Superelastic rescattering in single ionization of helium in strong laser fields

Rescattering is a central process in ultrafast physics, in which an electron, freed from an atom and accelerated by a laser field, loses its energy by producing high-order harmonics or multiple ionization. Here, taking helium as a prototypical atom, we demonstrate numerically superelastic rescattering in single ionization of an atom. In this scenario, the absorption of a high-energy extreme ultraviolet photon leads to emission of one electron and excitation of the second one into its first excited state, forming ${\mathrm{He}}^{+*}$. A time-delayed midinfrared laser pulse accelerates the freed electron, drives it back to the ${\mathrm{He}}^{+*}$, and induces the transition of the bound electron to the ground state of the ion. Identification of the superelastic rescattering process in the photoelectron momentum spectra provides a means to determine the photoelectron momentum at the time of rescattering without using any information of the time-delayed probe laser pulse.

Figure 1

Schematic energy-level diagram of the model He atom. The EUV pulse simultaneously ionizes one electron and excites the other one, producing ${\mathrm{He}}^{+}$ in the $n=2$ state.

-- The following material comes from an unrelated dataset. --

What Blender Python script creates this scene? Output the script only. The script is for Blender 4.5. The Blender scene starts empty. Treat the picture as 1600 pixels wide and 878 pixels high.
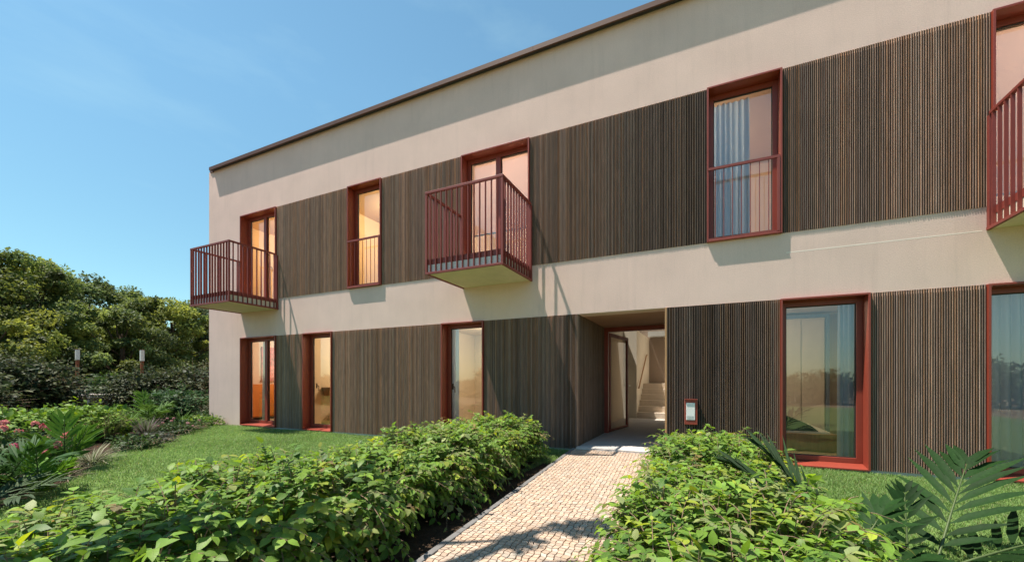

The time-delayed MIR pulse drives the free electron back to ${\mathrm{He}}^{+} \left(n=2\right)$ and extracts the energy stored in ${\mathrm{He}}^{+}(n=2)$ by deexciting the second electron to the ground state of the ion.

Figure 2

(a) The wave-function distribution in a logarithmic scale after the EUV pulse is terminated. (b) The photoelectron momentum spectrum associated with the single ionization of a helium atom. The inset in (a) is a zoom of the single-ionization region marked by the ellipse. The EUV intensity and frequency were ${10}^{16}$ W/${\mathrm{cm}}^2$ and ${\omega }_E=2.2$ a.u.

Figure 3

(a) The superimposed EUV and MIR fields (blue solid curve) and a typical electron trajectory (red dashed curve). $t_{r1}$ and $t_{r2}$ represent two rescattering instants obtained by solving the Newton equation without including the Coulomb potential. (b) The wave-function distribution at $t=110$ a.u. (half a MIR cycle). (c) The canonical momentum spectrum for the single ionization at $t=110$ a.u. The time delay between the EUV and MIR pulses is 220 a.u. (one full MIR cycle).

Figure 4

The rescattering momentum $p_k\left(t_{r1}\right)$ (upper row) and rescattering timing $t_{r1}$ (lower row) as a function of the time delay at ${\omega }_E=2.2$ a.u. (left column) and the EUV frequency at $\mathrm{\Delta }t=220$ a.u. (right column). The red dashed and black solid curves are obtained from classical calculations and the TDSE simulations, respectively.